◆ Scripts that build scenes:

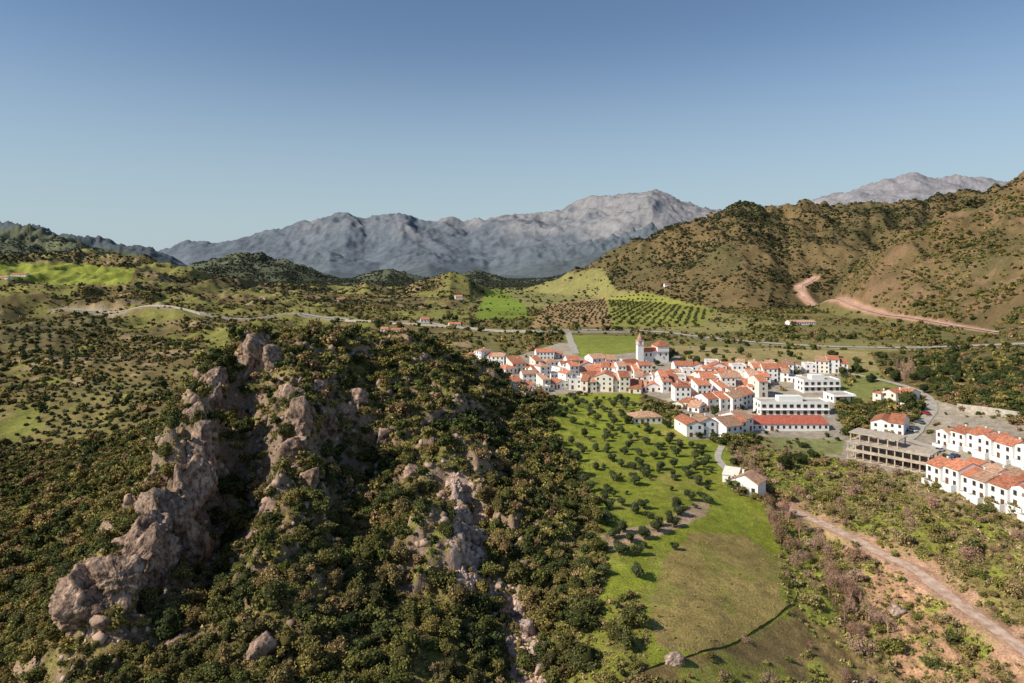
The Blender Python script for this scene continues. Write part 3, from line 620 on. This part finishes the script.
# ---------------------------------------------------------------- houses
winM={}
def winmesh(w,h,near):
    k=(w,h,near)
    if k not in winM:
        p=MB().box(-w/2,w/2,-.05,.02,0,h).mesh('pane',M['glass'])
        fr=MB(); t_=.09
        fr.box(-w/2-t_,-w/2,-.09,.02,-t_,h+t_).box(w/2,w/2+t_,-.09,.02,-t_,h+t_).box(-w/2,w/2,-.09,.02,h,h+t_).box(-w/2-.05,w/2+.05,-.16,.02,-t_-.06,-.002)
        winM[k]=(p,fr.mesh('window',M['frame'] if near else M['white']))
    return winM[k]
doorme=MB().box(-.5,.5,-.06,.02,0,2.1).box(-.62,-.5,-.1,.02,0,2.2).box(.5,.62,-.1,.02,0,2.2).box(-.5,.5,-.1,.02,2.1,2.2).mesh('door',M['wood'])
def addwin(root,x,y,z,rz,w,h,near):
    p,f=winmesh(w,h,near)
    o=link('window',f if near else p,root,(x,y,z)); o.rotation_euler=(0,0,rz)
    if near: link('pane',p,o)
def house(x,y,rz,w,d,st,label,group=None,roof='gable',wall='white',tile='tile',near=False,z=None,ridge='x',name='house',cat='house',pitch=.4,chim=True,win=True,sth=2.75,porch=False):
    z=gz(x,y) if z is None else z
    o=empty(name,(x,y,z),rz); tag(o,label,cat,group); h=st*sth+.2; W=MB(); ov=.3
    W.box(-w/2,w/2,0,d,-4.5,h)
    R=MB()
    if roof=='gable':
        if ridge=='x':
            rh=d/2*pitch; W.prism([(0.01,h),(d-.01,h),(d/2,h+rh-.03)],-w/2+.004,w/2-.004)
            e=ov*pitch; R.prism([(-ov,h-e+.02),(d/2,h+rh+.02),(d+ov,h-e+.02),(d+ov,h-e+.22),(d/2,h+rh+.24),(-ov,h-e+.22)],-w/2-.1,w/2+.1)
            cy,cz=d*.65,h+rh*.5
        else:
            rh=w/2*pitch; W.poly([(-w/2+.01,.004,h),(w/2-.01,.004,h),(0,.004,h+rh-.03),(-w/2+.01,d-.004,h),(w/2-.01,d-.004,h),(0,d-.004,h+rh-.03)],[(0,1,2),(5,4,3),(0,2,5,3),(1,4,5,2)])
            e=ov*pitch; a=[(-w/2-ov,h-e+.02),(0,h+rh+.02),(w/2+ov,h-e+.02),(w/2+ov,h-e+.22),(0,h+rh+.24),(-w/2-ov,h-e+.22)]
            R.poly([(p,-.25,q) for p,q in a]+[(p,d+.25,q) for p,q in a],[(0,1,2,3,4,5),(11,10,9,8,7,6)]+[(i,6+i,6+(i+1)%6,(i+1)%6) for i in range(6)])
            cy,cz=d*.7,h+rh*.5
    elif roof=='hip':
        rh=min(w,d)/2*pitch; m_=min(w,d)/2
        x0,x1,y0,y1=-w/2-ov,w/2+ov,-ov,d+ov; zt=h+rh+.1
        if w>=d: r0,r1=(-w/2+m_,d/2,zt),(w/2-m_+.01,d/2,zt)
        else: r0,r1=(0,m_,zt),(0,d-m_+.01,zt)
        R.box(x0,x1,y0,y1,h+.002,h+.12)
        if w>=d: R.poly([(x0,y0,h+.124),(x1,y0,h+.124),(x1,y1,h+.124),(x0,y1,h+.124),r0,r1],[(0,1,5,4),(1,2,5),(2,3,4,5),(3,0,4)])
        else: R.poly([(x0,y0,h+.124),(x1,y0,h+.124),(x1,y1,h+.124),(x0,y1,h+.124),r0,r1],[(0,1,4),(1,2,5,4),(2,3,5),(3,0,4,5)])
        cy,cz=d*.6,h+rh*.5
    elif roof=='shed':
        rh=d*.25; W.prism([(0.01,h),(d-.01,h),(d-.01,h+rh-.03)],-w/2+.004,w/2-.004)
        R.prism([(-ov,h-.08),(d+.15,h+rh+.04),(d+.15,h+rh+.22),(-ov,h+.1)],-w/2-.1,w/2+.1); cy,cz=d*.7,h+rh*.5
    else:
        R.box(-w/2+.2,w/2-.2,.2,d-.2,h+.002,h+.06); W.box(-w/2,w/2,0,.2,h,h+.6).box(-w/2,w/2,d-.2,d,h,h+.6).box(-w/2,-w/2+.2,.2,d-.2,h,h+.6).box(w/2-.2,w/2,.2,d-.2,h,h+.6); cy,cz=d*.6,h
    W.obj('wall',M[wall],o); ro=R.obj('roof',M['stone' if roof=='flat' else tile],o)
    if porch:
        MB().box(-w/2+.5,w/2-.5,-2.2,-.01,-4.5,.25).box(-w/2+.5,-w/2+.7,-2.2,-.01,.25,1.3).box(w/2-.7,w/2-.5,-2.2,-.01,.25,1.3).box(-w/2+.7,w/2-.7,-2.2,-2.0,.25,1.2).obj('terrace',M['white'],o)
    if chim:
        cx=random.uniform(-w*.3,w*.3); K_=MB().box(cx-.3,cx+.3,cy-.25,cy+.25,cz-.3,cz+1.3).box(cx-.38,cx+.38,cy-.33,cy+.33,cz+1.302,cz+1.42); K_.obj('chimney',M['white'],ro)
    if win:
        nx=max(1,int(w/2.6)); ww,wh=(1.0,1.25)
        dx=random.randrange(nx)
        for s_ in range(st):
            for i in range(nx):
                xx=-w/2+w*(i+.5)/nx
                if s_==0 and i==dx: link('door',doorme,o,(xx,-.004,.26 if porch else 0)); continue
                addwin(o,xx,-.004,s_*sth+1.05,0,ww,wh,near)
            for sx,rr in ((-1,-math.pi/2),(1,math.pi/2)):
                if random.random()<.6: addwin(o,sx*(w/2+.004),d*random.uniform(.3,.6),s_*sth+1.05,rr,.8,1.0,near)
    return o
ORD=['first','second','third','fourth','fifth','sixth','seventh','eighth','ninth','tenth','eleventh','twelfth','thirteenth','fourteenth']
def row(p0,p1,n,desc,dep=(8,14),st=(1,1,2,2,2,3),near=False,dmin=180,roofs=('gable','gable','gable','gable','gable','hip','shed','flat'),group=None,ridge=('x','x','x','y'),jit=.08,tiles=('tile','tile','oldtile'),walls=('white','white','white','white','cream'),sth=2.6,zstep=0):
    A_=Vector(at(*p0,dmin)); B_=Vector(at(*p1,dmin)); d_=B_-A_; d_.z=0; L_=d_.length; rz=math.atan2(d_.y,d_.x); ws=[random.uniform(.55,1.5) for _ in range(n)]
    if near: ws=[random.uniform(.85,1.15) for _ in range(n)]
    s=sum(ws); acc=0
    for i in range(n):
        w_=L_*ws[i]/s; c_=A_+d_*((acc+ws[i]/2)/s); acc+=ws[i]
        nrm=Vector((-math.sin(rz),math.cos(rz),0)); c_=c_+nrm*(random.uniform(-3,3) if not near else (i%3)*1.1)
        rf=random.choice(roofs); wl=random.choice(walls); s_=random.choice(st); z_=max(min(gz(c_.x,c_.y),gz(c_.x+nrm.x*6,c_.y+nrm.y*6)),gz(c_.x,c_.y)-1)
        lab=f"{'white' if wl=='white' else 'cream'} {['','one','two','three'][s_]}-storey house, {ORD[i]} from left in {desc}"
        house(c_.x,c_.y,rz+(random.uniform(-jit,jit)*3 if not near else 0),w_*(1.18 if not near else .995),random.uniform(*dep),s_,lab,group or 'whitewashed village houses',rf,wl,random.choice(tiles),near,z=z_+random.uniform(-.5,.9)+zstep*(i%2),ridge=(random.choice(ridge) if w_<11 else 'x'),chim=random.random()<.7,sth=sth,porch=near)
rows=[((466,361),(500,364),4,"the village's outlying far left group"),
((482,367),(512,369),3,"the short row beside the ridge"),
((505,375),(560,367),6,"the upper left row"),
((512,392),(600,386),9,"the front row at the left end"),
((524,383),(640,373),12,"the second row from the left end"),
((562,371),(628,367),6,"the back row left of the church"),
((600,389),(668,392),6,"the front row below the church"),
((640,380),(735,381),10,"the middle row below the church"),
((662,392),(760,390),10,"the lower row in the village centre"),
((676,373),(800,374),12,"the back row right of the church"),
((735,381),(800,382),6,"the row left of the modern block"),
((675,402),(735,400),6,"the row above the twin gabled houses"),
((702,412),(758,407),6,"the short row left of the long building"),
((540,377),(640,379),10,"the third row from the left end"),
((636,386),(770,386),13,"the inner row of the village centre"),
((730,397),(766,397),4,"the short row behind the long building"),
((570,391),(640,393),7,"the lowest row above the olive field"),
((700,379),(790,378),8,"the second row right of the church"),
((806,373),(848,374),4,"the row behind the modern block")]
for p0,p1,n_,ds in rows: row(p0,p1,n_,ds,dmin=(360 if p0[0]<620 else 180))
row((690,438),(716,437),2,'the pair at the village lower edge',st=(2,),roofs=('gable',),ridge=('y',))
row((724,438),(758,433),3,'the group beside the red roofed shed',st=(2,),roofs=('gable',))
row((672,408),(700,412),3,'the small group right of the brown roofed farmhouse',st=(1,2),roofs=('gable',))
row((876,402),(906,406),3,'the group left of the upper street',st=(2,),roofs=('gable','hip'))
row((872,434),(902,434),2,'the pair above the concrete structure',st=(2,),roofs=('gable',))
row((926,482),(1060,531),8,'the lower terrace at the right edge',dep=(8.5,10.5),st=(2,),near=True,roofs=('gable',),ridge=('x','x','y'),group='terraced houses at the right',tiles=('tile','oldtile'),walls=('white',),sth=2.9,zstep=.6)
row((936,444),(1060,480),8,'the upper terrace at the right edge',dep=(8,10),st=(2,),near=True,roofs=('gable',),ridge=('x','x','y'),group='terraced houses at the right',tiles=('tile','oldtile'),walls=('white',),sth=2.9,zstep=.6)
row((966,470),(1050,500),5,'the low line between the two terraces',dep=(5,6),st=(1,),near=True,roofs=('shed','gable'),ridge=('x',),group='terraced houses at the right',tiles=('tile','oldtile'),walls=('white',),sth=2.7)
def hs(px,py,w,d,st,label,rz=0,dmin=150,**k):
    x,y,z=at(px,py,dmin); return house(x,y,rz,w,d,st,label,z=z,**k)
hs(545,360,13,9,2,'white two-storey building standing alone at the upper left of village',.1,350)
hs(559,358,6,8,1,'small white house right of the tall upper left building',.1,350)
hs(648,424,13,9,1,'low farmhouse with weathered brown hip roof above the olive field',.15,roof='hip',tile='oldtile',wall='cream')
hs(744,494,9,7,1,'white farmhouse standing alone below the village beside the green field',-.7,near=True,roof='gable',tile='oldtile',pitch=.5,ridge='y',sth=3.6)
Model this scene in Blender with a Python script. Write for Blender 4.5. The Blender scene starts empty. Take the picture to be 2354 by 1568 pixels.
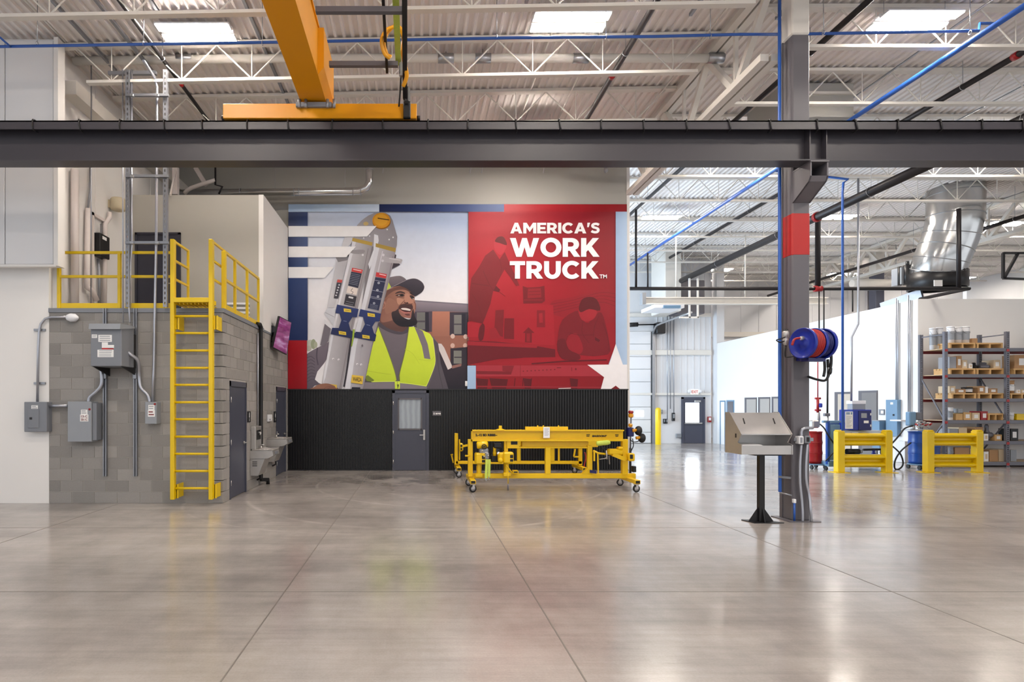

◆ Do this: Copy every line that includes the string "Blender" from the material above.

◆ Response to the task:
The Blender Python script for this scene continues. Write part 3, from line 620 on. This part finishes the script.
Model this scene in Blender with a Python script. Write for Blender 4.5. The Blender scene starts empty. Take the picture to be 2354 by 1568 pixels.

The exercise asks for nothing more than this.